PS I came across this thread, trying to track down that thread, where members post pictures of poor workmanship, where is it?
 
I'm not sure either of us have understood the meaning of the voltage measurement, perhaps LT21 could clarify? If that was the incoming voltage, as per Marconi's interpretation, then it would have been lowest when the switch was making good contact, and therefore not the cause of the problem and/or the switch is not the cause. Plus, if the supply VD is such that full load pulls it down to 210V it's out of spec. And now, with a good switch, the voltage will still be pulled down just as much or more. OTOH if that was the busbar voltage, and the drop was in the switch rather than the supply, it will be good now but the old switch would have caught fire.
 
Another avenue of thought but keeping on the arcing would be induced interference in the device, not only does the arcing create transients through the circuits but you have Electro-magnetic interference from the spark itself through the air (hence I mentioned the radio comment).. mcb's are not shielded devices so I can see a very local arcing issue could be inducing problem voltage spikes indirectly to the MCB ... it is an interesting fault tbh.
 
I can't see it influencing the MCB. The arc carries the same current as the circuit (incomer, in this case) and behaves like a (poor) conductor, producing an equal field to a copper wire carrying the same current.
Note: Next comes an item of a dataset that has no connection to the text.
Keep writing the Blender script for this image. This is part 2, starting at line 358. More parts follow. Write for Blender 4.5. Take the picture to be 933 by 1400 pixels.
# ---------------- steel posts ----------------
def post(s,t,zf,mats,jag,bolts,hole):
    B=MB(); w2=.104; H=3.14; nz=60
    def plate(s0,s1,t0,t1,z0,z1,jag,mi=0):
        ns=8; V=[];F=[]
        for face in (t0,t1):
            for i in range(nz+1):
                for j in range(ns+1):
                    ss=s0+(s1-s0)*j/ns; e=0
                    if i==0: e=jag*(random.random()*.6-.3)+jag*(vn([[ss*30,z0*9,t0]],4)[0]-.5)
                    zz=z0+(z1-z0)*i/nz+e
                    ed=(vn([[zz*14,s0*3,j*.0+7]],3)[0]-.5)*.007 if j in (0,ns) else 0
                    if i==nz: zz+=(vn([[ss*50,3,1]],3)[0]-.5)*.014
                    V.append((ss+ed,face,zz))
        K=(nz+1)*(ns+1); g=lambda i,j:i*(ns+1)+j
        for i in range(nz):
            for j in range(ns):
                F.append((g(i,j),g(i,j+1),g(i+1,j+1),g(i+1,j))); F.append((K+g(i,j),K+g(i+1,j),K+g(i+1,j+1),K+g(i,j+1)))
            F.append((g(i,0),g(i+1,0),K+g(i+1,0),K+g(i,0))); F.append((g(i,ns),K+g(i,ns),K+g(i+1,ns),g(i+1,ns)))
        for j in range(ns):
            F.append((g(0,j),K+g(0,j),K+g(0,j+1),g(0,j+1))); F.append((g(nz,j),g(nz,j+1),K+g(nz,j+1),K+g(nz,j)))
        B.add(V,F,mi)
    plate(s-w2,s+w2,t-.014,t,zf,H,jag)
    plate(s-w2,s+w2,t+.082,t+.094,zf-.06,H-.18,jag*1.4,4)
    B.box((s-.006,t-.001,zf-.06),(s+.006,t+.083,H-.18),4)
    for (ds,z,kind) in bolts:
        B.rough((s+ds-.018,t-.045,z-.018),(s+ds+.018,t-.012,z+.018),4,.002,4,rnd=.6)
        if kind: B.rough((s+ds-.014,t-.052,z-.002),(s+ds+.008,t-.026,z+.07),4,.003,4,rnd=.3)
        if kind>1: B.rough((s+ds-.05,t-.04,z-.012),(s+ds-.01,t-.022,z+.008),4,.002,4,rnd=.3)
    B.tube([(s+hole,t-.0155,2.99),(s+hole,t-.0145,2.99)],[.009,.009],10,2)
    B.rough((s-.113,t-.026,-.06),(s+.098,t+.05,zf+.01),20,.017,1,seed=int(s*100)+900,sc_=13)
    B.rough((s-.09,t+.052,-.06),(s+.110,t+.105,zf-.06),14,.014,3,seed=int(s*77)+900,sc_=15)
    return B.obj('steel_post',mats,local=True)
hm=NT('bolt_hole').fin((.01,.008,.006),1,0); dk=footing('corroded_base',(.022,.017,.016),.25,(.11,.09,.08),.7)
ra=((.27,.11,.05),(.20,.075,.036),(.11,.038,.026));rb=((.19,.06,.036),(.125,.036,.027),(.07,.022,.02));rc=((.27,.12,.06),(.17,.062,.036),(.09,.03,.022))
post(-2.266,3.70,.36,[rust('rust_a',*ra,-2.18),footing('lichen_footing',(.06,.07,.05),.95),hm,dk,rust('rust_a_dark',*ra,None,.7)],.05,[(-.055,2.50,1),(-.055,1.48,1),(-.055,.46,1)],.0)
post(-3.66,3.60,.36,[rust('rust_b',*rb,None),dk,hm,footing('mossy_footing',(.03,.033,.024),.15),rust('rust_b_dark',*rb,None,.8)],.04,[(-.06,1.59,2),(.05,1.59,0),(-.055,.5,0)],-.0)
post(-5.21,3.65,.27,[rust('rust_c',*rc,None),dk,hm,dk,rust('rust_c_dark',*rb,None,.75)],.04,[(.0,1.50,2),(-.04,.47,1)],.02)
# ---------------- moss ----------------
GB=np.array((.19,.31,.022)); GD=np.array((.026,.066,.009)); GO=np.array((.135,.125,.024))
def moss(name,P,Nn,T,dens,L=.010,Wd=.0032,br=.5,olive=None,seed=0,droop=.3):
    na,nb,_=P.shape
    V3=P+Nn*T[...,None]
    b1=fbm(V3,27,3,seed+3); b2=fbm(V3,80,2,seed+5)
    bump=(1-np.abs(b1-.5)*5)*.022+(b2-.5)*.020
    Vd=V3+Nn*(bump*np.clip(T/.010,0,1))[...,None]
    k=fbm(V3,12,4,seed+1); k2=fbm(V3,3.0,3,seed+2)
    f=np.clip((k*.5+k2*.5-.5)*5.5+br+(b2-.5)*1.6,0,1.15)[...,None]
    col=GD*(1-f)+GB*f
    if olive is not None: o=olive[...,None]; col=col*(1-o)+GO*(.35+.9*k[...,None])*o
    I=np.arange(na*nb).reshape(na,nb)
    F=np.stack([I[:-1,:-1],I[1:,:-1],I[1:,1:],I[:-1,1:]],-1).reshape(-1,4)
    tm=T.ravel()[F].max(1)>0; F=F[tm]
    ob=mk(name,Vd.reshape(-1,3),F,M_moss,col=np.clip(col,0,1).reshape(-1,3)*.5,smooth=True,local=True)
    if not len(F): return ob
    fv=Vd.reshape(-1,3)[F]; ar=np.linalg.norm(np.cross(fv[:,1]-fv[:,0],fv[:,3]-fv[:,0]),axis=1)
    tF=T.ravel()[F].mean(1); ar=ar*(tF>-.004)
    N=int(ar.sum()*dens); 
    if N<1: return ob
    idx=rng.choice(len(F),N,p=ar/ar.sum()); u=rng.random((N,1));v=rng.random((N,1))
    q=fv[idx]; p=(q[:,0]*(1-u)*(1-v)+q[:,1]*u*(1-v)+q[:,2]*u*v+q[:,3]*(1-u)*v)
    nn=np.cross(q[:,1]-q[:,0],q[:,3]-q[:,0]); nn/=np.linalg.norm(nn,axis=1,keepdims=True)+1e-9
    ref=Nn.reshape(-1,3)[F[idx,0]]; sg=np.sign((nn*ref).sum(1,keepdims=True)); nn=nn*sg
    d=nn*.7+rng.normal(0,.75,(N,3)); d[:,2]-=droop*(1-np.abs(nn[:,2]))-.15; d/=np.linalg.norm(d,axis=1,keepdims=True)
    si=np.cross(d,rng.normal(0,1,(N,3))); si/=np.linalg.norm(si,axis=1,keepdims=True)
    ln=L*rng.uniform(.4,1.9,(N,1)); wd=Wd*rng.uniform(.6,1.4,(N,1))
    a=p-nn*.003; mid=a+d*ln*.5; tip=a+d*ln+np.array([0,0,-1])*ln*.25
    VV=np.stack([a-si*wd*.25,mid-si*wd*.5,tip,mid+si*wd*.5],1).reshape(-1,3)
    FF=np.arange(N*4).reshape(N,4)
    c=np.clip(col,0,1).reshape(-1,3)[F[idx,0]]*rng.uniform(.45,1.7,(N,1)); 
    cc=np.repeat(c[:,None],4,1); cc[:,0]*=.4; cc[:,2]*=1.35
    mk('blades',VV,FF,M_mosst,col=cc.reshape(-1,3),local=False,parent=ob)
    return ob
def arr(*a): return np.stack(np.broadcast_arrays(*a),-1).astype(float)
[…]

Because of the way the gas ionises, the effective resistance fluctuates in ways that generate wideband noise, including at RF. But the energy radiated from the circuit picked up by the radio is a matter of milliwatts, and would not couple into the low resistance MCB heater or trip coil to any extent. To trip an MCB with an external field derived from a strictly limited current (there's a resistor in series with the arcing circuit) would require putting a substantial coil around it or carefully aligned next to it.

Does anyone think the MCB tripped magnetically, or thermally?